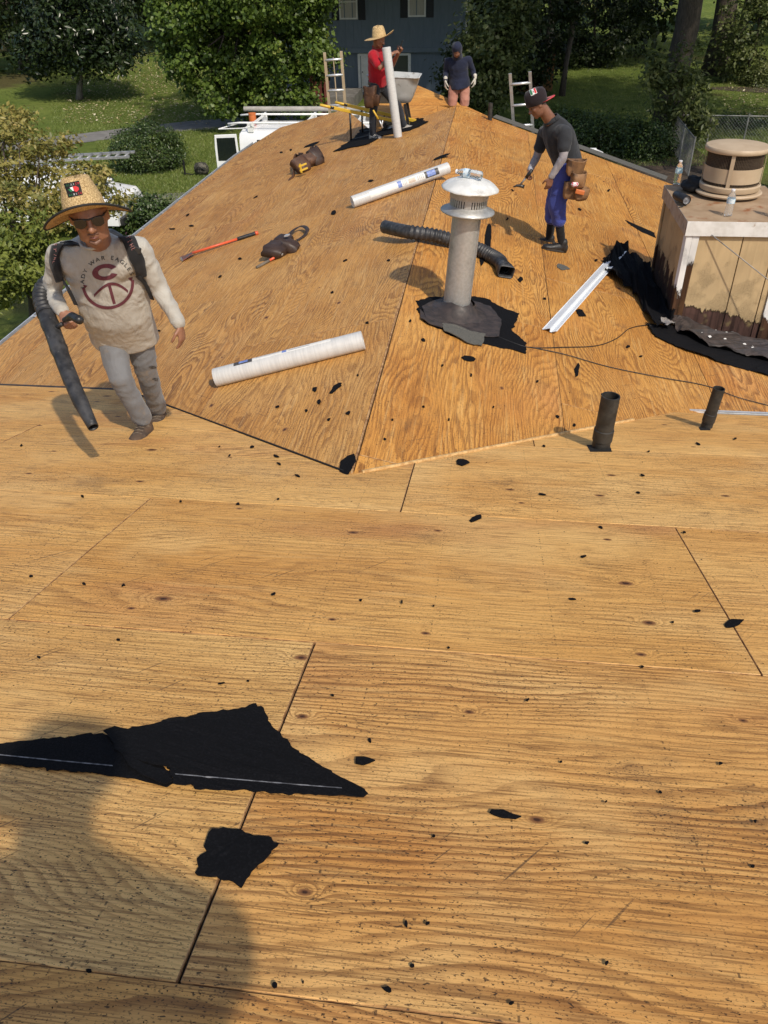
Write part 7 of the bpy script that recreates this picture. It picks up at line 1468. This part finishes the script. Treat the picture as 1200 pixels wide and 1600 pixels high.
for s_ in 'RL': hand(mb, J['wr'+s_], Vector((0, .45, .9)), Vector((-1 if s_ == 'R' else 1, .2, 0)), Vector((0, -1, .3)), .95, .5)
solid('body', mb, .010, True, M_SKIN, man, it=3)
mb = MB(); torso(mb, J, FR, k, SD_, 1.3, 1.3)
for s_ in 'RL': limb(mb, [J['sh'+s_], lerpv(J['sh'+s_], J['el'+s_], .8)], [.09, .085])
solid('shirt', mb, .012, True, cloth('plain_blue_shirt', (.08, .12, .2), (.06, .09, .16)), man, folds=.006)
mb = MB(); torso(mb, J, FR, k, [(-.22, .12, .11), (-.12, .17, .125), (0, .175, .13), (.1, .17, .125)], 1, 1)
for s_ in 'RL': limb(mb, [J['hip'+s_], J['kn'+s_], lerpv(J['kn'+s_], J['an'+s_], .95)], [.10, .08, .07])
solid('trousers', mb, .012, True, M_JEAN2, man, folds=.006)
for s_ in 'RL': shoe(man, J['an'+s_], Vector((0, 1, -.2)), NN, 1.0, M_SHOE1, M_SOLED, hi=.075)
hc = straw_hat(man, P(-.02, .22), Vector((0, .1, 1)), f, .095, .17, .12, lambda ph: -.02*math.sin(ph)**2, 0)

# chalk lines printed on the foreground felt
M_CHALK = mat('chalk_line', (.20, .20, .21), (.07, .07, .075), scale=45, rough=.9, sharp=(.42, .62))
def band(px, w_):
    out = []
    for (x0, y0), (x1, y1) in zip(px[:-1], px[1:]):
        n = max(1, int(math.dist((x0, y0), (x1, y1))/8))
        for i in range(n):
            a, b_ = i/n, (i+1)/n; out.append([(x0+(x1-x0)*a, y0+(y1-y0)*a), (x0+(x1-x0)*b_, y0+(y1-y0)*b_), (x0+(x1-x0)*b_, y0+(y1-y0)*b_+w_), (x0+(x1-x0)*a, y0+(y1-y0)*a+w_)])
    return out
printon('chalk_line', cast(felt_big), band([(274, 1209), (400, 1220), (534, 1231)], 1.6), M_CHALK, felt_big, .0012, 8)
printon('chalk_line', cast(felt_strip), band([(-80, 1178), (0, 1179), (100, 1189), (176, 1196)], 1.6), M_CHALK, felt_strip, .0012, 8)
bpy.context.view_layer.update()
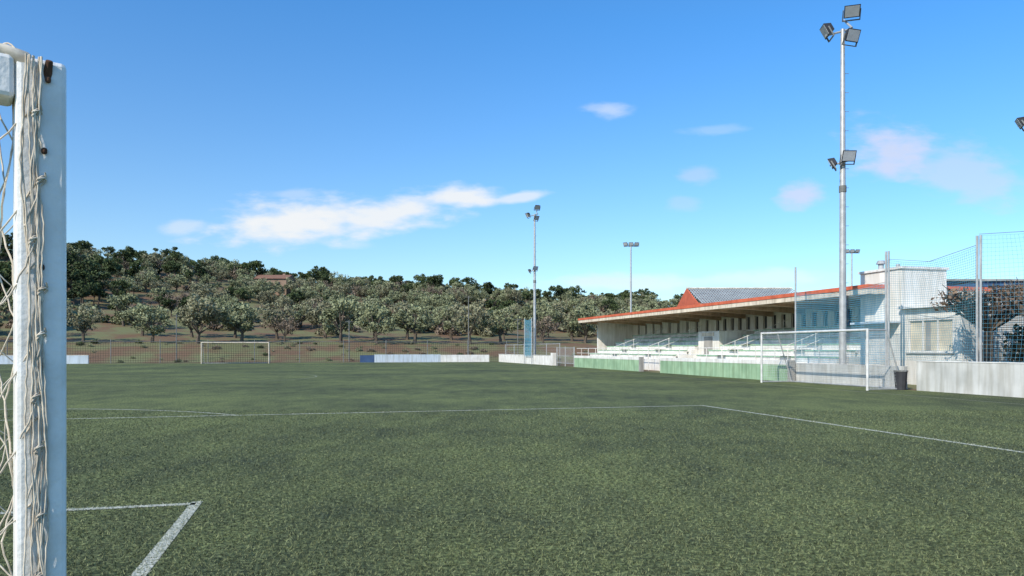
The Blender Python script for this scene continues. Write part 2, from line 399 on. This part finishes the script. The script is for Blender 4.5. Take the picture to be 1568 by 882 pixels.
# ------------------------------------------------------------ floodlights
def flood(b,p,yaw,tilt,sz=1.0):
    M=Matrix.Translation(Vector(p))@Matrix.Rotation(yaw,4,'Z')@Matrix.Rotation(tilt,4,'X')
    def bx(part,m,x0,x1,y0,y1,z0,z1,taper=1.0):
        vs=[]
        for z in (z0,z1):
            for x,y in ((x0,y0),(x1,y0),(x1,y1),(x0,y1)):
                k=taper if y>0.1 else 1
                vs.append(tuple(M@(Vector((x*k,y,z*k))*sz)))
        b.raw(part,m,vs,[(3,2,1,0),(4,5,6,7),(0,1,5,4),(1,2,6,5),(2,3,7,6),(3,0,4,7)])
    bx('housings',BLK,-.32,.32,-.10,.22,-.26,.26,.6)
    bx('lenses',GLASS,-.28,.28,-.115,-.101,-.22,.22)
    bx('brackets',GALVD,-.36,-.325,-.03,.03,-.38,.05); bx('brackets',GALVD,.325,.36,-.03,.03,-.38,.05); bx('brackets',GALVD,-.36,.36,-.03,.03,-.42,-.38)
def pole(x,y,h,r,low=True,yaw=2.2,sz=1.0):
    b=B('floodlight_pole',pitch=False)
    b.tube('mast',GALV,(x,y,0),(x,y,h*.55),r,r*.82,14); b.tube('mast',GALV,(x,y,h*.55),(x,y,h),r*.8,r*.55,14)
    b.tube('mast_collar',GALVD,(x,y,h*.55-.15),(x,y,h*.55+.15),r*1.0,n=14)
    b.box('base_plate',GREY,x-.4,x+.4,y-.4,y+.4,0,.15)
    b.tube('crossarm',GALV,(x-.85,y-.1,h-.35),(x+.4,y+.1,h+.05),.05,n=8)
    b.tube('crossarm',GALV,(x+.25,y-.4,h-.1),(x+.25,y+.4,h+.6),.05,n=8)
    flood(b,(x-.8,y-.1,h-.1),yaw-3.6,.5,sz)
    flood(b,(x+.3,y-.3,h+.75),yaw-2.2,.7,sz)
    flood(b,(x+.2,y-.5,h-.5),yaw-1.6,.4,sz)
    if low:
        z=h*.62
        b.tube('lower_arm',GALV,(x-.65,y-.1,z-.1),(x+.15,y-.25,z+.1),.04,n=8)
        flood(b,(x-.6,y-.2,z+.0),yaw-3.9,.5,sz*.8); flood(b,(x+.08,y-.4,z+.3),yaw-1.9,.4,sz*.9)
    for k in range(int(h/ .9)-4): b.tube('climbing_rungs',GALVD,(x+r*.6,y,3+k*.9),(x+r+.12,y,3+k*.9),.012,n=4)
    b.done()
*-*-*
_GOAL_:
Gather all lines where the word "picture" appears.

_COMPLETED TASK_:
Write part 7 of the bpy script that recreates this picture. It picks up at line 1468. This part finishes the script. Treat the picture as 1200 pixels wide and 1600 pixels high.
The Blender Python script for this scene continues. Write part 2, from line 399 on. This part finishes the script. The script is for Blender 4.5. Take the picture to be 1568 by 882 pixels.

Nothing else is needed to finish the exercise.